Formalization. Let $\newcommand{\N}{\{0,1\}^\mathbb{Z}}\N$ be the collection of all binary $\mathbb{Z}$-sequences. If $n \in \mathbb{N}$ is a positive integer, and $k\in \mathbb{Z}$ we define the $n$-ball around $k$ by $$B_n(k) := [k-n, k+n]\cap\mathbb{Z}.$$ (Note that every $n$-ball has $2n+1$ elements.)

For any positive integer $n\in\mathbb{N}$ we define the $n$-ball majority map $$\newcommand{\m}{\text{maj}}\m_n: \N\to\N$$ in the following way: for each $f\in\N$ the map $\m_n(f) \in \N$ is defined by

$\big(\m_n(f)\big)(k) = 0$ if $\big|f^{-1}(\{0\})\cap B_n(k)\big|\geq n+1$, and $\big(\m_n(f)\big)(k) = 1$ otherwise.

Whenever $X$ is a set and $g:X\to X$ is a map, we let $g^{(1)} = g$ and inductively define $g^{(n+1)} = g \circ g^{(n)}$ for all $n\in \mathbb{N}$.

Question. Is there a positive integer $n$ and $f\in\N$ such that the iteration map $$\text{it}_{n,f}:\mathbb{N} \to \N$$ defined by $$i\in\mathbb{N}\,\mapsto \,\m_n^{(i)}(f)\in\N$$ is injective?

Answer 1

Observe that, in isolation, (the indicator function of) an arithmetic progression of common difference $2$ and length $N > n$ maps to an arithmetic progression of common difference $2$ and length $N-n$.

Now consider a union $\bigcup P_N$ of highly separated arithmetic progressions of common difference $2$ and every length $N > n$. The iteration map gradually kills off the smallest progressions, so your map $i\mapsto \operatorname{maj}_n^{(i)}(f)$ is injective.

This also justifies the comment of @FedorPetrov, by monkey typewriting.

Answer 2

If I understand correctly, you are asking whether this particular dynamical system has any initial conditions that lead to infinite orbits (i.e. orbits that are not eventually periodic). Someone else has already answered the question, so I will just provide some broader contextual information.

First, the specific dynamical system you have proposed is an example of a (one-dimensional) cellular automaton (CA). There is a huge research literature on cellular automata. The particular cellular automaton you have described is called a voter model (for obvious reasons); these have been studied at least since the 1990s. For example, the following three papers seem closely related to your question:

• Eloranta, Kari (1996) "Voter dynamics in deterministic cellular automata." Frontiers of Pure and Applied Probability 8, pp.51-56.

• Steif, Jeffrey E. (1994) "The threshold voter automaton at a critical point." The Annals of Probability, pp.1121-1139.

• Mühlenbein, Heinz, and Robin Höns (2002) "Stochastic analysis of cellular automata and the voter model." International Conference on Cellular Automata. Springer-Verlag.

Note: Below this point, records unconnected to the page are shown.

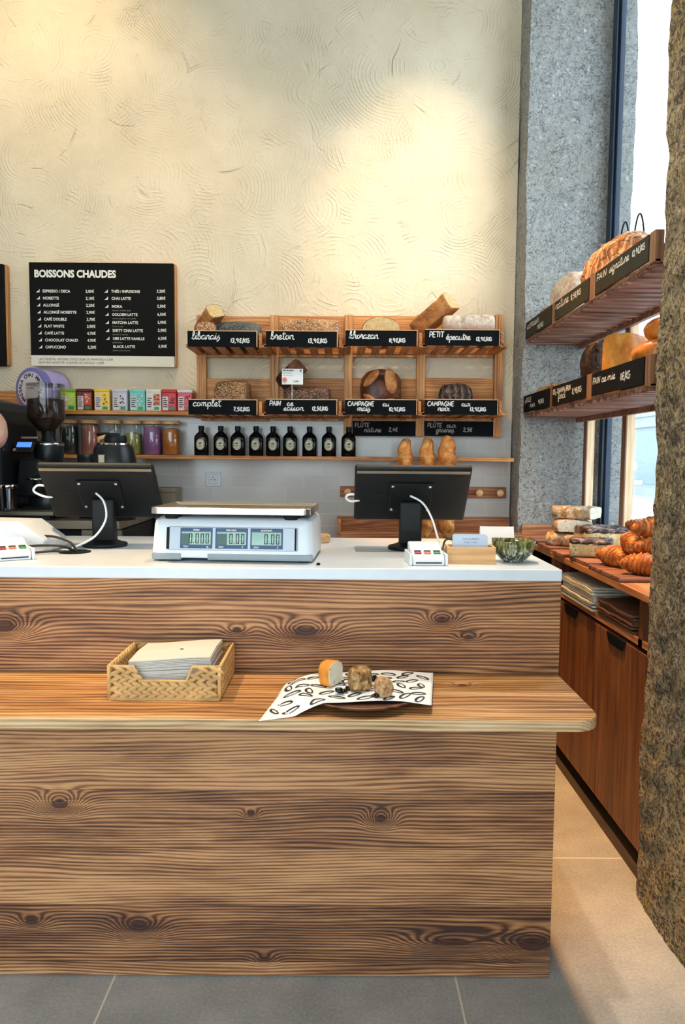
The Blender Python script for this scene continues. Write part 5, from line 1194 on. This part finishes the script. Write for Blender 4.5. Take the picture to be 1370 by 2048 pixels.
PZ = ST + 0.0275
loaf('bread_sample', 'cube of white bread with golden crust, left of the three samples', 'bread sample', M['loaf_gold'], 0.036, 0.056, 0.060, (-0.022, 1.640, PZ), radians(-35), cut=M['crumb_white'], k=3, e=0.7, amp=0.002, freq=50)
loaf('bread_sample', 'chocolate-studded bread cube, middle of the three samples', 'bread sample', M['crumb_marble'], 0.046, 0.042, 0.056, (0.048, 1.600, PZ), radians(25), k=6, e=0.6, amp=0.003, freq=60, seed=2)
loaf('bread_sample', 'speckled bread chunk with a raisin, right of the three samples', 'bread sample', M['crumb_speck'], 0.042, 0.038, 0.044, (0.098, 1.560, PZ), radians(-60), k=3, e=0.8, amp=0.002, freq=60, seed=4)
for i, (x, y, s, lab) in enumerate([(0.001, 1.578, .009, 'dark chocolate crumb, largest, left of the middle sample'), (0.016, 1.585, .006, 'dark chocolate crumb between the largest crumb and the middle sample'), (0.032, 1.610, .008, 'dark chocolate crumb leaning on the back left of the middle sample'), (0.022, 1.598, .007, 'dark chocolate crumb behind the smallest crumb'), (0.010, 1.571, .004, 'smallest dark crumb at the front'), (0.082, 1.548, .007, 'raisin at the foot of the right sample')]):
    mb = MB(); rows = loaf_mesh(s * 2, s * 1.7, s * 1.4, amp=s * 0.25, freq=120, seed=i, nr=8, ns=10)
    tag(mb.quad_grid(rows, closed_u=True, caps=True).build('chocolate_crumb', M['blackgloss'] if i != 4 else M['black'], loc=(x, y, PZ - 0.001), rot=(0, 0, i), smooth=True), lab, 'crumb')
lr = MB().quad_grid(loaf_mesh(0.02, 0.016, 0.016, amp=0.003, freq=90, nr=8, ns=10), closed_u=True, caps=True).build('chocolate_piece', M['blackgloss'], loc=(0.078, 1.622, PZ + 0.012), smooth=True)
tag(lr, 'dark chocolate piece stuck to the top right of the middle sample', 'crumb')

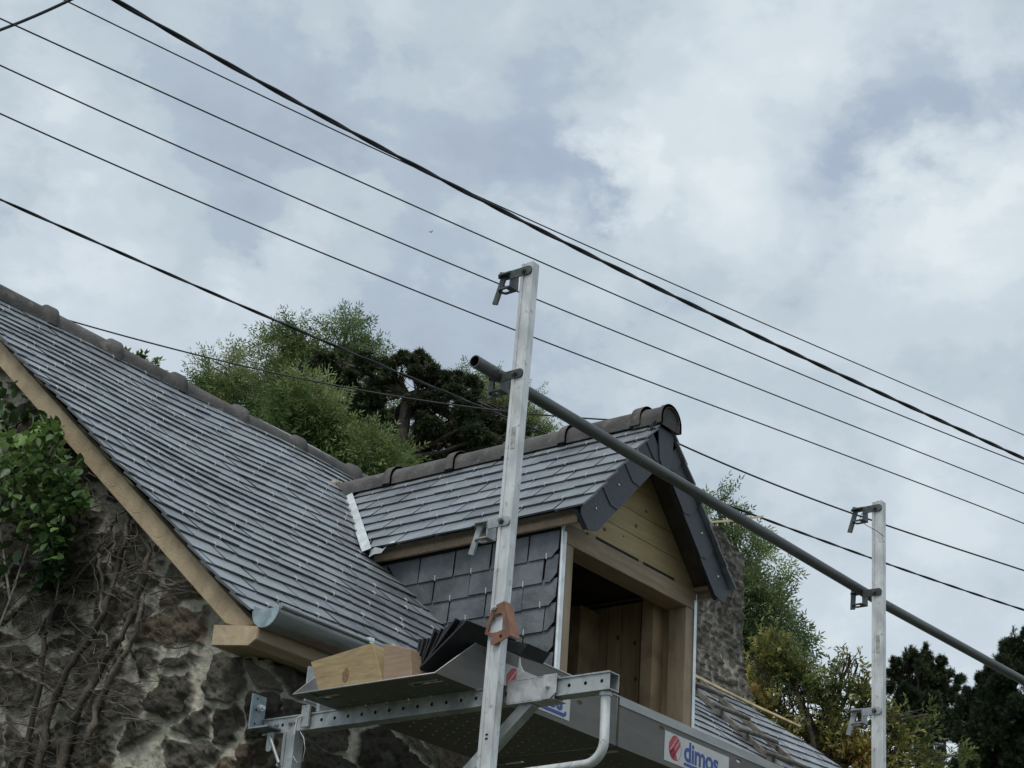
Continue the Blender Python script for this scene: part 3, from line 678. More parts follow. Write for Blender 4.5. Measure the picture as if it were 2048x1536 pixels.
# ridge of dormer
ysd = [6.62, 6.19, 5.76, 5.40, 5.045, 4.60]
for a, b_ in zip(ysd[:-1], ysd[1:]):
    ridge_tile(dormer, (XM, a, 3.548), (XM, b_-.02, 3.548), r=.072, tone=random.uniform(.75, 1.2))
ridge_tile(dormer, (XM, 4.62, 3.535), (XM, 4.455, 3.535), r=.083, closed=True, cr_=1.06, tone=.85)
mo = MB()
for k in range(9):
    a = k/8*math.pi; mo.obox(V(XM-.012+.0*a, 6.635, 3.548)+V(math.cos(a)*.055, 0, math.sin(a)*.055), V(1, 0, 0), V(0, 1, 0), V(0, 0, 1), (.034, .04, .03))
mo.obox(V(XM-.075, 6.63, 3.54), V(1, 0, 0), VU, NR, (.05, .05, .025)); mo.build('ridge_mortar', MORT, dormer, bevel=.012)
# zinc valley flashing: strip on the dormer slope and a soaker on the main roof
fl = MB()
for sgn in (-1, 1):
    Vv = V(-sgn*1/DL, 0, DS/DL); Nn = V(sgn*DS/DL, 0, 1/DL); O_ = V(XM+sgn*DXE, 0, DZE)
    def yv(v): return RY + (DZE + v*DS/DL - RZ)/SM
    A = []; B = []; C = []
    for k in range(9):
        v = -.035 + k/8*(DXE*DL-.0)
        base = O_+Vv*v+V(0, yv(v), 0)
        A.append(base + NR*.016 + V(sgn*.028, 0, 0)); B.append(base + Nn*.013); C.append(base + Nn*.022 + V(0, -.066, 0))
    vs = A+B+C; n = 9
    fl.add(vs, [(k, k+1, n+k+1, n+k) for k in range(n-1)], 1); fl.add(vs, [(n+k, n+k+1, 2*n+k+1, 2*n+k) for k in range(n-1)], 0)
    # loose tongue curling at the foot
    p = O_+Vv*-.035+V(0, yv(-.035), 0); q = []
    for i in range(7):
        t = i/6; y = -.04-.155*t; zz = .012+.018*math.sin(t*9)+.03*t*t
        q += [p+V(-.01*math.sin(t*6)*sgn, y, -.028+.03*t+zz*.5), p+V(.0, y, .006+zz*.6)+Nn*.004-V(sgn*.012, 0, 0)]
    fl.add(q, [(2*i, 2*i+1, 2*i+3, 2*i+2) for i in range(6)], 0, 1.0, True)
fl.build('valley_flashing', [ZINC, mat('zinc_soaker', (.30, .32, .33), .5, .6, var=.15)], dormer)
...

You might also find this LifeWiki website informative (although it is about the two-dimensional version of the voter CA).

Second, if I understand correctly, you are not asking this question out of pure mathematical curiousity; your motivating question was explicitly sociological ("Sometimes in life, people seem to do what the majority of their friends are doing"). There is an entire area of statistical physics called sociophysics (or "social physics") dedicated to using cellular automata (or, much more frequently, stochastic cellular automata) and similar systems to model social interactions. The stochastic version of the cellular automaton you described is often used to model "opinion formation dynamics". See the following literature for further information:

• Castellano, Claudio; Fortunato, Santo; Loreto, Vittorio (2009). "Statistical physics of social dynamics". Reviews of Modern Physics 81 (2): 591–646.

• Galam, Serge (2012) Sociophysics: A Physicist's Modeling of Psycho-political Phenomena, Springer-Verlag.

• Wikipedia entry on Social Physics.